Gannon danced competitively growing up and joined her school’s drill team when she entered high school. Williams grew up doing studio dance, and she joined the varsity dance team in high school.

“My grandmother wanted me to do a more feminine sport, and my mom and dad said ‘No’ to putting me in pageants,” Williams said. “She [my grandmother] didn’t want me just playing soccer, so she put me in dance. I did soccer with my dad, and I did dance with my grandmother. Here I am in college still dancing.”

Williams said there came a time when her soccer and dance schedules were too hectic for her to continue pursing both. During this time, her grandmother sat her down and told her she could quit dance if she needed to, Williams said.

“She swears to this day, that what I told her in that moment, was ‘No Grammy, I don’t want to quit dance. Dancing brings me joy,’” Williams said. “That’s kind of been like my mantra when I think of dance.”

Both Gannon and Williams joined the Baylor Dance Company their freshmen year of college. Gannon said dance has had a larger impact on her and has shaped her into the woman she is today.

“My favorite part of dancing is always the performance aspect of it,” Gannon said. “I love performing.
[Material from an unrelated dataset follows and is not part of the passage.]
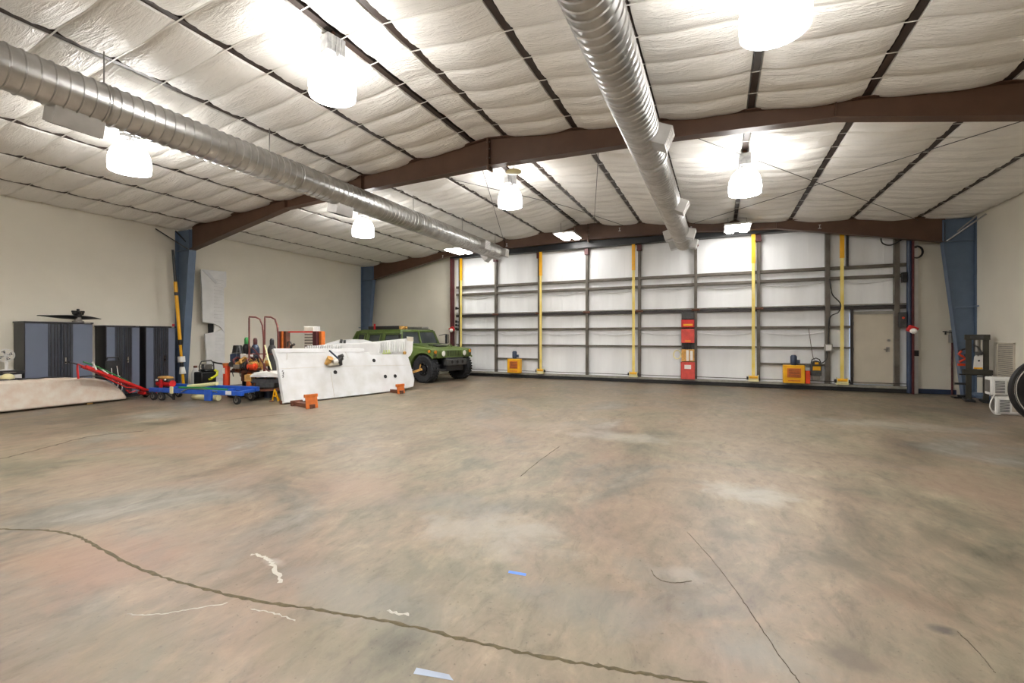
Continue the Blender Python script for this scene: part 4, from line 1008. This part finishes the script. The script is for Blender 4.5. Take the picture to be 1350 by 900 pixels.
for (x, y, w1, h1) in [(377, 470, 5, 1), (372, 472.5, 3.5, 4), (455, 466, 3, 2), (383, 478, 3, 2), (486, 482, 3, 2)]:
    pass
# landing gear fitting on it
g = wp(438, 478)
gp = M()
def G(x, y, off): return wp(x, y)+WN*off
M().cyl(G(430, 480, .0), G(431, 472, .14), .055).cyl(G(431, 478, .05), G(431, 474, .18), .075).build('gear_knuckle', 'tan', t)
M().bar(G(431, 481, .05), G(446, 479, .05), .1, .09).build('gear_bracket', 'ventbeige', t, bevel=.015)
M().ball(G(438, 475, .08), .075).cyl(G(436, 478, .1), G(442, 477, .1), .06).build('gear_housing', 'whitepaint', t)
M().cyl(G(442, 479, .04), G(447, 473, .16), .06).cyl(G(447.5, 481, .05), G(445, 477, .12), .055).cyl(G(444, 472, .1), G(447, 471, .2), .05).build('gear_cylinder', 'dgrey', t)
M().cyl(G(428.5, 465, .22), G(444, 475, .12), .022).build('gear_rod', 'darkblue', t)
# orange stands
def stand(px, py, wpx, top, label):
    p = fl(px, py); c1 = wp(px, top)
    t = thing('wing_stand', (p.x, p.y, 0), label, 'stand', rz=math.atan2(wn.y, wn.x), group='orange wing stands')
    W = wpx/2/600*(p.y*.91-p.x*.414)
    ht = (py-top)/600*(p.y*.91-p.x*.414)
    # local +x = towards the viewer side, y along the wing
    M().prism([(.0, -W, 0), (.03, -W, 0), (-.02, -W, ht), (-.05, -W, ht)], (0, 2*W, 0)).build('front_plate', 'orange', t, bevel=.006)
    M().box(-.75, -.06, 0, .05, .06, .09).build('base_beam', 'rust', t, bevel=.008)
    M().box(-.06, -W-.02, ht-.06, .0, W+.01, ht+.01).build('top_lip', 'orange', t, bevel=.006)
    M().box(-.72, -W, 0, -.66, W, .12).build('rear_plate', 'rust', t, bevel=.006)
    return t
stand(411, 538, 16, 520, 'orange wing stand at the left, under the nearer end of the white wing')
stand(528.5, 518.5, 11.5, 506.5, 'orange wing stand at the right, under the far end of the white wing')
a = Vector((WA.x, WA.y, 0))-wn*.12+wd_*.02; b = Vector((WB.x, WB.y, 0))-wn*.12
m = M().bar(a+Vector((0, 0, .045)), a+wd_*1.05+Vector((0, 0, .045)), .10, .09)
tag(m.build('timber_rail', 'rust', None, bevel=.006), 'rust brown timber under the left end of the white wing', 'timber')
m = M().bar(a+wd_*2.4+Vector((0, 0, .045)), b+Vector((0, 0, .045))-wd_*.25, .10, .09)
tag(m.build('timber_rail', 'rust', None, bevel=.006), 'rust brown timber under the right end of the white wing', 'timber')
for i, (f, mm, lb) in enumerate([(1.3, 'tan', 'small tan block under the wing, nearest its left stand'), (1.55, 'rust', 'small brown block under the middle of the wing'), (1.85, 'dgrey', 'small dark block under the middle of the wing'), (2.12, 'tan', 'small tan block under the wing, towards its right stand')]):
    p = a+wd_*f; o = M().box(-.07, -.08, 0, .06, .08, .09+.02*(i % 2)).build('wood_block', mm, None, bevel=.01)
    o.location = p; o.rotation_euler.z = .2+i*.5; tag(o, lb, 'block', 'blocks under the wing')

# ribbed control surfaces behind
def slab(name, pts, d0, d1, x0, x1, th, mm, label, cat, ribs=None, ridge=None):
    # pts lie on the vertical plane through the floor points below (x0,d0) and (x1,d1)
    P0, P1 = vpt(x0, d0), vpt(x1, d1); e = (P1-P0).normalized(); n_ = Vector((e.y, -e.x, 0))
    if n_.dot(P0) > 0: n_ = -n_
    t = thing(name, P0, label, cat)
    Q = lambda x, y: atP(x, y, P0, n_)-P0
    m = M().prism([Q(*p) for p in pts], -n_*th)
    if ribs:
        for k in range(ribs[4]):
            f = k/(ribs[4]-1); x = ribs[0]+(ribs[1]-ribs[0])*f
            m.bar(Q(x, ribs[2](x))+n_*.008, Q(x-.6, ribs[3](x))+n_*.012, .035, .035)
    m.build('skin', mm, t, bevel=.003)
    return t, Q, n_
t, Q, n_ = slab('elevator_panel', [(400, 520), (402, 457), (440, 453), (470, 452), (500, 452), (500, 515)], 12.3, 13.1, 402, 470, .06, 'wing2', 'ribbed pale aircraft panel standing behind the left half of the wing', 'aircraft part', (406, 450, lambda x: 455.4, lambda x: 461, 16))
M().box(-.02, -.02, 0, .05, .05, .03).build('rest_foot', 'black', t)
t, Q, n_ = slab('aileron_panel', [(456, 513), (456, 454), (500, 449.8), (536, 446), (537, 449), (544.5, 450), (544, 462), (541.5, 468), (538, 471), (536, 500), (520, 507)], 13.2, 14.4, 460, 540, .08, 'wing2', 'ribbed white aircraft aileron standing behind the right half of the wing', 'aircraft part', (459, 534, lambda x: 455.5-(x-459)*.098, lambda x: 466-(x-459)*.03, 24))
M().prism([Q(504, 461.5)+n_*.01, Q(515, 460.8)+n_*.01, Q(515, 466)+n_*.01, Q(504, 466.5)+n_*.01], n_*.01).build('green_patch', 'patch', t)
M().cyl(Q(533, 465)+n_*0, Q(533, 465)+n_*.05, .05).build('hinge_fitting', 'tan', t)
M().prism([Q(537, 443.5), Q(545, 444), Q(545, 450), Q(537, 449)], -n_*.05).build('tip_tab', 'ventbeige', t)
t, Q, n_ = slab('wingtip_panel', [(428, 515), (428, 453.5), (446, 448.5), (462, 447), (480, 447.5), (490, 450), (494, 514)], 14.2, 14.9, 430, 494, .12, 'wing', 'smooth white wingtip piece behind the ribbed panels', 'aircraft part')
M().cyl(Q(449, 452)+n_*.04, Q(450, 447)+n_*.04, .04).cyl(Q(454, 455)+n_*.05, Q(454.5, 448)+n_*.04, .035).box(-.01, -.01, 0, .01, .01, .01).build('hinge_bracket', 'dgrey', t)

# ================================================================== THE GREEN TRUCK
K['tyre'] = mat('worn_tyre', rgb(34, 36, 40), .7, var=.3, vscale=20, bump=.3, bscale=60)
T = thing('military_truck', (-9.05, 13.93, 0), 'wide olive green off-road truck with black tyres, parked in the back left corner', 'truck', rz=math.radians(-9))
# lower body: side profile with wheel arches, extruded across the width
def arch(cx, r, z0, n=9): return [(cx+r*math.cos(PI*k/(n-1)), z0+r*math.sin(PI*k/(n-1))*1.0) for k in range(n)]
prof = [(.42, .86), (.45, 1.10), (.33, 1.16), (-.95, 1.27), (-4.05, 1.27), (-4.10, 1.15), (-4.08, .62), (-3.92, .60)]
rear = [(-3.3+.58*math.cos(PI-PI*k/8), .55+.50*math.sin(PI*k/8)) for k in range(9)]
prof += rear+[(-2.6, .48), (-.66, .48)]
front = [(.58*math.cos(PI-.76*PI*k/8), .49+.52*math.sin(.76*PI*k/8)) for k in range(9)]
prof += front
W2 = 1.04
M().prism([(x, -W2, z) for x, z in prof], (0, 2*W2, 0)).build('body', 'truckg', T, bevel=.03, seg=3)
# hood raised between the fenders
M().prism([(.42, -.62, 1.08), (.38, -.62, 1.14), (-.97, -.62, 1.34), (-1.07, -.62, 1.34), (-1.07, -.62, 1.1)], (0, 1.24, 0)).build('hood', 'truckg', T, bevel=.025, seg=3)
M().box(-.35, -.25, 1.29, .1, .25, 1.315, Matrix.Rotation(.15, 3, 'Y'), (-.37, 0, -.038)).build('hood_vent', 'black', T, bevel=.005)
for y in (-.5, .5): M().tube([(-.05, y, 1.18), (-.05, y, 1.27), (-.13, y, 1.30), (-.22, y, 1.27), (-.24, y, 1.2)], .014).build('lifting_loop', 'truckg', T)
# nose: grille, headlamps
M().box(.42, -.80, .84, .48, .80, 1.12).build('nose_panel', 'truckg', T, bevel=.03)
for k in range(9): M().box(.475, -.36+.085*k, .90, .488, -.325+.085*k, 1.09).build('grille_slot_shadow', 'hole_shadow', T, bevel=.005)  # solid dark bars, shadow in the grille slots painted on
for y in (-.56, .56):
    h = M().lathe([(0, .0), (.10, .0), (.10, .035), (.085, .045), (0, .055)], (.475, y, 1.0), 'X', 28).build('headlamp', 'lamp_w', T)
    M().lathe([(.10, .0), (.125, .0), (.125, .03), (.10, .05)], (.475, y, 1.0), 'X', 28).build('headlamp_ring', 'truckg', h)
for y in (-.92, .92):
    M().cyl((.42, y, 1.06), (.49, y, 1.06), .055).build('turn_lamp', 'amber', T)
    M().cyl((.42, y, .95), (.48, y, .95), .045).build('marker_lamp', 'dgrey', T)
    M().box(.42, y-.11, .87, .455, y+.11, 1.13).build('lamp_housing', 'truckg', T, bevel=.01)
M().cyl((.30, -1.03, 1.08), (.30, -1.065, 1.08), .05).build('side_reflector', 'amber', T)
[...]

I love the feeling you get when you perform. Coming to college, I’ve grown a big love for choreography. I just love the art of dance, how it continuously pushes you and your character.”

Williams said there is something special about watching non-dancers enjoy a performance.

“I love hearing the opinions of people, that have never seen a dance show before,” Williams said. “When I have friends that get to come to our performances for Baylor Dance Company, who don’t understand what we do and the level that we are performing at, after they watch they are like ‘Wow. That was amazing.’ That makes me feel joy too, because they get to see the beauty in what we are doing. I feel better knowing that I’m sharing something so happy with other people.”

Beattie said during rehearsal on Tuesday, one of the acts performed a song that brought her to tears because of the Baylor connection.

“It just brought in a lot of nostalgia and emotions for me,” Beattie said. “I know people feel music and different acts in different ways. So, I think involving the audience in that way and just feeling those emotions again and just getting to be in that moment, that’s what I’m excited for.”